O racismo é estrutural na sociedade brasileira e não é diferente no âmbito do futebol, esporte que mobiliza multidões com todas as suas idiossincrasias. Para compreender como o preconceito manifesta-se no futebol e conhecer em detalhes fatos históricos sobre o tema, o advogado Carlos Roberto Elias nos fornece um alentado trabalho, intitulado “O Racismo no Futebol”, que compõe o segundo volume da obra “Direito & Futebol” (Carta Editora, 2020).
Advogado criminalista, professor de Direito Penal e Processo Penal da Faculdade Zumbi dos Palmares, ex-diretor cultural e de Responsabilidade Social e atual conselheiro do Sport Club Corinthians Paulista, Elias é membro da comissão que organiza os campeonatos de futebol da advocacia paulista, instituída no âmbito da Caixa de Assistência dos Advogados de São Paulo, a CAASP, sob responsabilidade do diretor Edivaldo Mendes da Silva, que parabenizou o colega pela abordagem do tema.
“Imperam no País diferentes formas de discriminação racial, veladas ou ostensivas, que afetam mais da metade da população brasileira constituída de negros ou descendentes de negros, privados no exercício pleno da sua cidadania. Com o futebol não foi diferente!”, escreve Elias.
O autor percorre a história do futebol brasileiro num texto repleto de casos que ilustram a recorrente discriminação racial desde o seu nascimento, como se verifica nestas linhas: “O primeiro clube fundado com a participação de um negro no Brasil foi a Associação Atlética Ponte Preta, de Campinas-SP, em 1900. Teve entre seus fundadores Miguel do Carmo. Ele foi o primeiro jogador negro do Brasil. Nas várzeas campineiras, o Clube reinava absoluto e trazia a luta da igualdade de raças em sua essência. Por conta de sua ousadia, a Ponte Preta começou a ser chamada de Macaca, um apelido pejorativo racista”.
Entre evoluções e retrocessos históricos, Elias nos mostra que o racismo no futebol persiste – e os exemplos disso são inúmeros. Um deles, relatado no artigo, é o caso do jogador Malcom, ex-Corinthians, contratado pelo clube russo Zenit por 40 milhões de euros e rechaçado pela torcida, que não aceita atletas negros. Numa partida em São Petersburgo, os torcedores do Zenit, orgulhosos de seu racismo, exibiram uma faixa com os dizeres irônicos: “Obrigado, direção, pela lealdade às tradições”.
As origens europeias talvez respondam, ao menos em parte, pelo racismo no futebol brasileiro.

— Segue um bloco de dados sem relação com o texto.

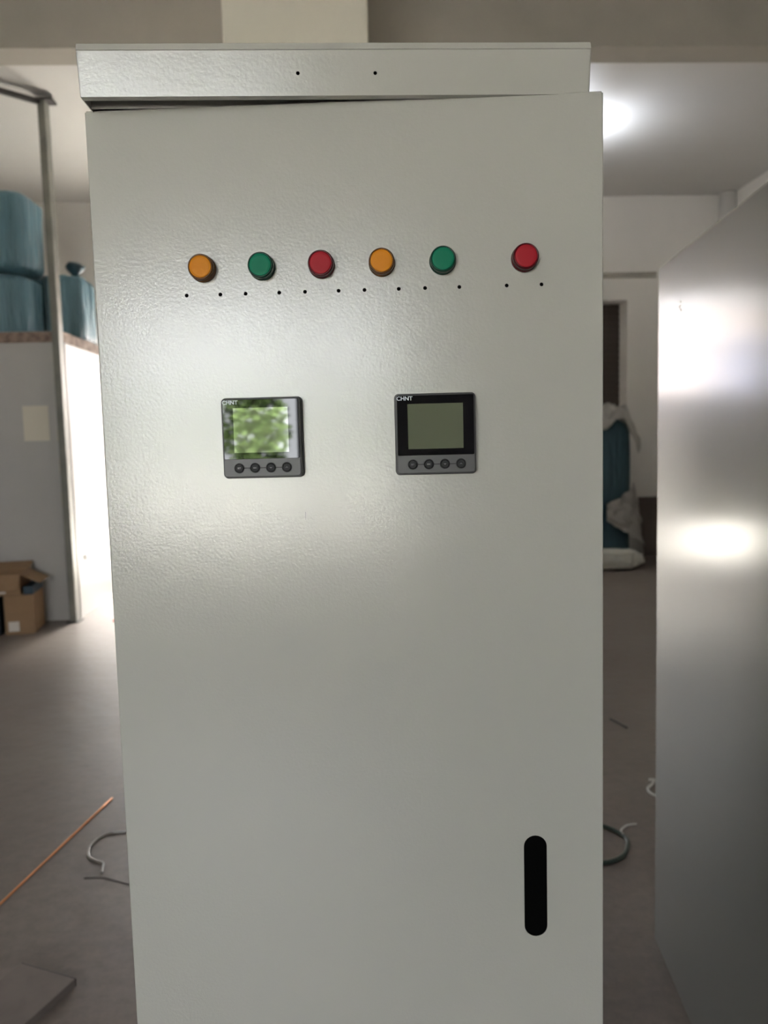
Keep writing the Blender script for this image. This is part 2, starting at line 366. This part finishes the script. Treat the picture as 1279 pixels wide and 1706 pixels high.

Assim explica Elias:
“O início do preconceito no futebol não se deu por conta do racismo, ao contrário, iniciou-se por conta da história do futebol ser de origem europeia e seus praticantes, no início, teriam que ser frequentadores de clubes da elite. Os campos de futebol eram um prolongamento da elite da sociedade. O futebol, apresentado como produto de moda, reunia participantes e admiradores não somente pela novidade, também para participar de um evento revestido pela simbologia da modernidade que vinha da Europa”.
O futebol brasileiro, que tem em Pelé o seu ídolo maior, também demonizou grandes atletas em boa dose por serem negros. É o caso do excepcional goleiro Barbosa (foto), do Vasco da Gama, que sofreu os gols uruguaios que tiraram o título de campeão do mundo do Brasil 1950, em pleno Maracanã. As cobranças sobre Barbosa ultrapassaram o limite do razoável, e assim ele desabafou: “No Brasil, a pena maior por um crime é de 30 anos. Há 43 anos eu pago por um crime que não cometi”.
Em “O Racismo no Futebol”, Carlos Roberto Elias também oferece ao leitor minuciosa análise da legislação antirracismo em vigor no Brasil. Mas a lei não é tudo. “A importância da popularização do futebol no Brasil, para o afastamento dos preconceitos, destacou entre seus maiores ídolos jogadores negros, morenos, enfim, legítimos brasileiros, tais como Leônidas, Zizinho, Didi, Domingos da Guia, Garrincha e Pelé. O êxito dos jogadores acima citados abriu as portas para que novos jogadores brasileiros pudessem usufruir de uma estrada mais limpa, com menos preconceitos, pois o rei do futebol é brasileiro e negro. Porém, o combate à discriminação, ao preconceito, ao racismo, tem que ser diário, com amplos exercícios de cidadania, evitando ataques implantados na memória desde a pré-escola”, adverte o advogado.
Nos próximos dias será lançado o terceiro volume de “Direito & Futebol”, cuja organização é do advogado Higor Marcelo Maffei Bellini, também integrante da comissão organizadora dos campeonatos de futebol da advocacia paulista, no âmbito do CAASP. Nessa obra, Carlos Roberto Elias escreve sobre a “A Responsabilidade Social do Clube Formador”.